Finish Line Adopts ‘Poison Pill’ Amid Falling Sales & Takeover Concerns

The Finish Line Inc.’s shares are taking a beating after the firm on Monday pre-announced a negative second-quarter earnings performance, as well as its plans to adopt a shareholder rights plan or “poison pill.”

As of 11:40 a.m. ET, shares remained down more than 20 percent, to $8.32.

The specialty athletic retailer said its Q2 net sales were down 3.3 percent over the prior year, to $469.4 million, driven by a 4.6 percent decline in comps. The company also cautioned that, based on the decline in sales and pressure on gross margin from increased markdowns, it expects to report second quarter earnings per share in the range of 8 cents to 12 cents — a far cry from analysts’ bets for diluted EPS of 38 cents.

The marketplace for athletic footwear became much more promotional as our second quarter progressed, resulting in challenging sales and gross margin trends,” Finish Line CEO Sam Sato said. “Despite these headwinds, we remained disciplined in managing our inventories and expect to end the quarter with inventory levels down approximately 7 to 8 percent compared with a year ago.”

Still, Finish Line expects negative sales and gross margin trends to continue throughout the remainder of the year. As a result, the firm significantly lowered its full-year outlook. The company now expects comparable sales to decrease 3 to 5 percent, versus its previous guidance for an increase in the low single-digit range. Adjusted earnings per share are now expected to be in the range of 50 cents to 60 cents, versus the previous guidance range of $1.12 to $1.23, and compared with adjusted earnings per share of $1.06 in the previous year.

Finish Line, which has recently shouldered rumors of a takeover by U.K. sporting goods megafirm Sports Direct International Plc, also said Monday that it has adopted a shareholder rights plan “to reduce the likelihood that any person or group would gain control of Finish Line through open market accumulation or coercive takeover tactics …”

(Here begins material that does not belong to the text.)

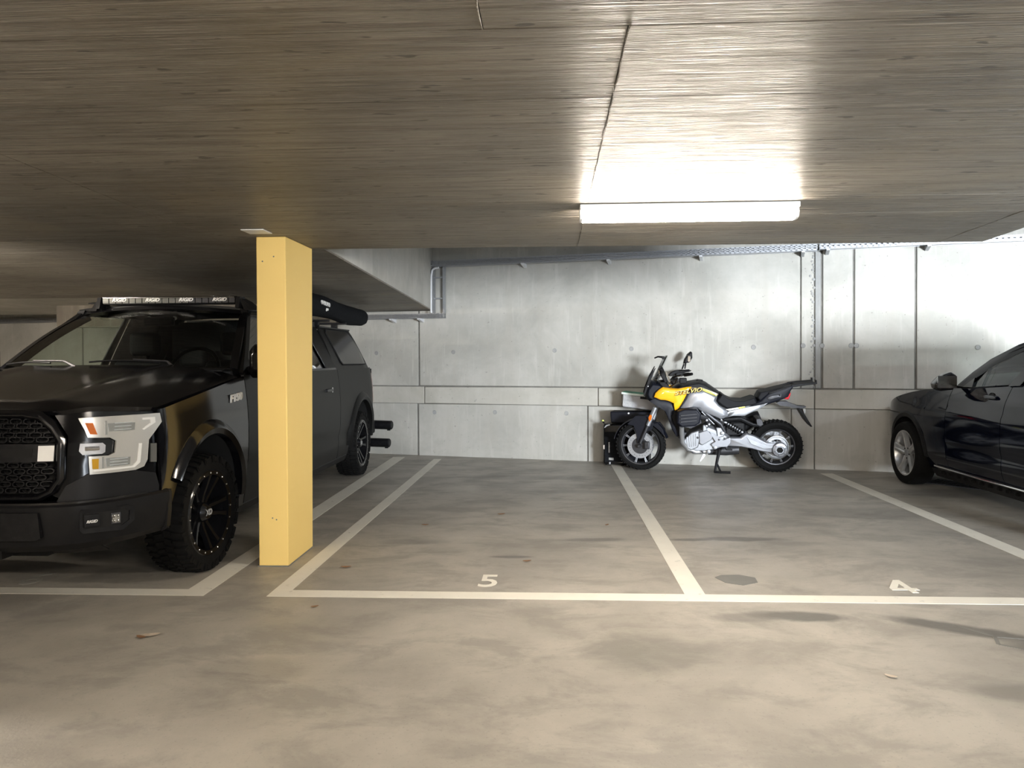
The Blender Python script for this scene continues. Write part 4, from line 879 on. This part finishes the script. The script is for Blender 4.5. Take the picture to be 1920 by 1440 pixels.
# ---- wheels
def bike_wheel(par, c, R, W, rimR, nsp, m_spoke, disc, dx=0):
    x, z = c; ax = (0, 1, 0); C0 = (x, 0, z)
    w = MB().lathe(C0, ax, [(rimR, -W*.34), (rimR+.012, -W*.42), (R-.045, -W*.5), (R-.018, -W*.44), (R-.003, -W*.2), (R, 0), (R-.003, W*.2), (R-.018, W*.44), (R-.045, W*.5), (rimR+.012, W*.42), (rimR, W*.34)], 56, caps=False).build('tyre', MT['rubber'], par)
    g = MB()
    for k in range(40):
        a = 2*pi*k/40
        for s in (-1, 1):
            g.hexa([(x+cos(a+da+s*.0)*r_, y, z+sin(a+da)*r_) for r_ in (R-.02, R+.0002) for y, da in ((s*W*.08, 0), (s*W*.36, .05), (s*W*.36, .085), (s*W*.08, .035))])
    tag(g.build('tread_groove', MT['well'], w), kind='stuff')
    rim = MB().lathe(C0, ax, [(rimR+.006, -W*.36), (rimR+.004, -W*.42), (rimR-.008, -W*.40), (rimR-.020, -W*.2), (rimR-.022, W*.2), (rimR-.008, W*.40), (rimR+.004, W*.42), (rimR+.006, W*.36)], 48, caps=False).build('rim', DM if dx else m_spoke, par, solid=0)
    MB().lathe(C0, ax, [(.022, -W*.55), (.034, -W*.45), (.034, W*.45), (.022, W*.55)], 20).build('hub', DM, rim)
    for k in range(nsp):
        a = 2*pi*k/nsp+.2; a2 = a+(.12 if k % 2 else -.12)
        MB().tube([(x+cos(a)*.03, -W*.15, z+sin(a)*.03), (x+cos(a2)*rimR*.55, -W*.2, z+sin(a2)*rimR*.55), (x+cos(a2)*(rimR-.012), -W*.28, z+sin(a2)*(rimR-.012))], [.010, .007, .006] if not dx else [.006, .004, .0035], 6).build('spoke', m_spoke, rim)
    if disc:
        for s in ((-1, 1) if disc == 2 else (1,)):
            d = MB().lathe((x, s*W*.62, z), ax, [(.095, -.002), (.15*disc_k, -.002), (.15*disc_k, .002), (.095, .002), (.095, -.002)], 40, caps=False).build('brake_disc', MT['galv'], rim)
            MB().lathe((x, s*W*.60, z), ax, [(.096, -.003), (.096, .003), (.03, .003)], 20).build('disc_carrier', DM, d)
            h = MB()
            for k in range(24): a = 2*pi*k/24; h.lathe((x+cos(a)*(.112+.018*(k % 3)/2), s*W*.62-.0025, z+sin(a)*(.112+.018*(k % 3)/2)), (0, -1, 0), [(.004, 0), (.004, .0008)], 6)
            tag(h.build('disc_holes', MT['well'], d), kind='stuff')
    return w
disc_k = .98
FC, RC = (0.0, .292), (1.525, .303)
fork = thing('front_fork_assembly', (0, 0, 0), None, None, local=True); fork.parent = BK
# steering: turned a little towards the wall about the fork axis
ax_s = Vector((.42, 0, 1)).normalized(); Pv = Vector((.03, 0, .29))
fork.matrix_local = Matrix.Translation(Pv) @ Matrix.Rotation(math.radians(-13), 4, ax_s) @ Matrix.Translation(-Pv)
bike_wheel(fork, FC, .292, .105, .222, 20, MT['galv'], 2, .003)
for s in (-1, 1):
    fu = tb([(548, 575, s*.105), (492, 712, s*.105)], 16, 'fork_tube', ALU, fork, 14)
    tb([(492, 712, s*.105), (436, 845, s*.105)], 12, 'fork_slider', DM, fork, 12)
    put([(500, 655), (512, 630), (528, 640), (522, 668), (508, 686)], s*.128-.006, s*.128+.006, 'amber_reflector', MT['amber'], fork, .002)
    MB().box(-.03, .03, s*.098-.02, s*.098+.02, -.04, .05, Matrix.Translation((.09, 0, .30))).build('brake_caliper', DM, fork, bevel=.01)
MB().lathe((0, -.13, .292), (0, 1, 0), [(.014, 0), (.022, .01), (.022, .25), (.014, .26)], 16).build('front_axle', DM, fork)
# front mudguard
def mg(u, v):
    a = math.radians(168-150*u); r_ = .315+.012*(1-abs(2*v-1)**2); return (FC[0]+.005+cos(a)*r_, -.075+.15*v, FC[1]+sin(a)*r_)
MB().grid(24, 6, mg).build('front_mudguard', BP, fork, solid=.005)
for s in (-1, 1):
    put([(330, 705), (395, 640), (470, 640), (530, 690), (520, 740), (470, 760), (455, 830), (410, 850), (400, 770), (380, 715)], s*.082-.006, s*.082+.006, 'mudguard_side', BP, fork, .003)
    put([(505, 700), (560, 690), (600, 740), (607, 785), (585, 760), (545, 725)], s*.08-.005, s*.08+.005, 'mudguard_flap', BP, fork, .003)
# ---- rear wheel, swingarm
bike_wheel(BK, RC, .303, .165, .205, 20, MT['galv'], 1, .004)
MB().lathe((RC[0], -.085, RC[1]), (0, -1, 0), [(.135, -.02), (.135, .005), (.125, .008), (.118, -.004), (.09, -.004)], 40, caps=False).build('hub_ring', MT['galv'], BK)
sa = puff([(1030, 800), (1080, 800), (1150, 800), (1190, 768), (1250, 785), (1345, 838), (1420, 840), (1445, 872), (1420, 912), (1365, 915), (1300, 905), (1235, 885), (1150, 868), (1040, 862)], .05, 'swingarm', MT['silver'], yc=-.13, k=.9)
put([(1200, 800), (1330, 855), (1400, 865), (1400, 880), (1320, 885), (1230, 850)], -.188, -.176, 'swingarm_web', ALU, sa, .003)
MB().lathe((RC[0]+.015, -.17, RC[1]-.005), (0, -1, 0), [(.085, -.03), (.085, .02), (.075, .035), (.05, .04), (.045, .03), (.03, .03)], 28).build('final_drive', MT['silver'], sa)
MB().lathe((RC[0]+.015, -.21, RC[1]-.005), (0, -1, 0), [(.034, .0), (.034, .008), (.02, .008)], 6).build('axle_nut', MT['well'], sa)
for k in range(6): a = pi*k/3+.3; MB().lathe((RC[0]+.015+cos(a)*.062, -.203, RC[1]-.005+sin(a)*.062), (0, -1, 0), [(.006, 0), (.006, .006)], 8).build('drive_bolt', DM, sa)
# ---- engine
en = puff([(760, 790), (790, 760), (850, 735), (915, 700), (960, 720), (1040, 760), (1085, 800), (1075, 850), (1000, 880), (905, 905), (820, 905), (760, 880), (735, 840)], .15, 'engine_block', ALU, k=.86)
put([(745, 815), (800, 760), (850, 745), (865, 800), (850, 870), (800, 895), (755, 870)], -.175, -.14, 'front_engine_cover', ALU, en, .012)
for k in range(5): put([(765+k*16, 795-k*6), (773+k*16, 792-k*6), (780+k*15, 870-k*2), (772+k*15, 872-k*2)], -.182, -.172, 'cooling_rib', ALU, en, .002)
put([(852, 760), (915, 740), (955, 790), (945, 815), (880, 855), (858, 840)], -.19, -.14, 'side_cover', MT['silver'], en, .008)
put([(880, 700), (905, 705), (915, 760), (880, 755)], -.17, -.13, 'throttle_neck', ALU, en, .01)
put([(975, 722), (1030, 725), (1035, 790), (985, 800)], -.165, -.12, 'gearbox_cover', ALU, en, .01)
for cx, cy, r_ in ((825, 775, .012), (860, 880, .012), (950, 850, .018), (975, 790, .012), (905, 880, .02), (790, 885, .01), (1000, 745, .02)):
    u, z = b(cx, cy); MB().lathe((u, -.185, z), (0, -1, 0), [(r_, -.02), (r_, .004), (r_*.6, .006)], 12).build('engine_bolt', DM if r_ < .015 else ALU, en)
# cylinders pointing out to both sides
for s in (-1, 1):
    cy = MB(); P0 = b(800, 690); P1 = b(778, 655)
    hd = puff([(705, 600), (755, 582), (850, 585), (880, 625), (872, 690), (840, 712), (735, 720), (700, 690)], .055, 'cylinder_head', MT['navyplastic'], yc=s*.27, k=.88)
    for k in range(3): put([(730, 628+k*24), (850, 618+k*24), (852, 626+k*24), (732, 637+k*24)], s*.333-.006, s*.333+.006, 'head_rib', DM, hd, .002)
    for k in range(6):
        y = s*(.12+.02*k); put([(710, 620), (780, 600), (860, 615), (875, 690), (800, 730), (720, 710)], y-.004, y+.004, 'cylinder_fin', DM, BK, .002)
    tb([(735, 715, s*.25), (732, 760, s*.21), (735, 830, s*.17), (775, 885, s*.14), (830, 908, s*.12), (910, 905, s*.12)], [17, 18, 18, 18, 18, 17], 'exhaust_header', MT['rimsilver'] if s < 0 else ALU, BK, 12)
    tb([(860, 640, s*.25), (900, 650, s*.2), (935, 690, s*.15)], [16, 18, 18], 'throttle_body', DM, BK)
    for q in ((882, 638), (898, 668), (880, 680)):
        u, z = b(*q); MB().lathe((u, s*.27, z), (0, s, 0), [(.012, -.03), (.012, .006), (.006, .008)], 10).build('injector', ALU, BK)
tb([(910, 905, 0), (1040, 895, .0), (1130, 890, .0)], [24, 40, 36], 'exhaust_collector', DM, BK, 12)
ex = tb([(1100, 860, .13), (1180, 780, .17), (1290, 700, .19), (1330, 685, .19)], [20, 44, 52, 40], 'silencer', MT['matte'], BK, 16)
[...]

The board believes that it is in the best interests of Finish Line and our shareholders to adopt a shareholder rights plan given the current market conditions and recent share accumulations,” said Finish Line chairman Glenn Lyon. “The plan is designed to ensure that the company’s board of directors is able to appropriately consider whether proposals, if any, are in the best interests of all our shareholders.”

In April, a U.S. Securities Exchange & Commissions filing revealed that Sports Direct had taken a significant interest in Finish Line — to the tune of 3 million shares — and at least one analyst believed Sports Direct’s purchase portended a takeover of the retailer. (Sports Direct holds an indirect economic interest in the shares through a derivative known as a contract for difference [CFD]. Such an interest does not provide voting power or beneficial ownership of shares.)

It appears to us that Sports Direct is actively making an effort to purchase Finish Line, despite the fact that no mention of an active position was mentioned in the [SEC] filing,” Susquehanna Financial Group LLP analyst Sam Poser wrote at the time. “The purchase of all of Finish Line would provide leverage for Sports Direct’s total operation, as well as provide better vendor terms from the likes of Nike, Adidas, Under Armour and others.”

Since April, Sports Direct has aggressively upped its purchasing of Finish Line shares — both through CFDs as well as outright purchasing beneficial shares. The most recent SEC filing by the firm shows Sports Direct now beneficially owns more than 3 million Finish Line shares and has an indirect economic interest in 8.7 million shares, representing a 29.6 percent economic interest in the shares.

While Finish Line has not publicly discussed Sports Direct’s actions, the firm’s adoption of a “poison pill” follows a similar strategy undertaken last year by then-embattled brand management firm Iconix Brand Group.

In November 2015, Sports Direct began quietly purchasing huge chunks of Iconix shares. By mid-January 2016, it had aggressively snapped up an indirect economic interest in 14.4 percent of Iconix’s shares. The result was industrywide speculation of a takeover. Later that same month, Iconix announced that it had adopted a “poison pill” to foil any improper takeovers.

Sports Direct has moved aggressively over the past few years to snap up new businesses — including Eastern Outfitters, which it purchased out of bankruptcy in April — and add them to its expanding portfolio. At the same time, the self-proclaimed No. 1 sports retailer in the U.K. has also taken investment stakes in several companies, including JD.com and French Connection, without escalating its role to ownership.

Details of Finish Line’s rights plan are contained in a form 8-K filed with the SEC.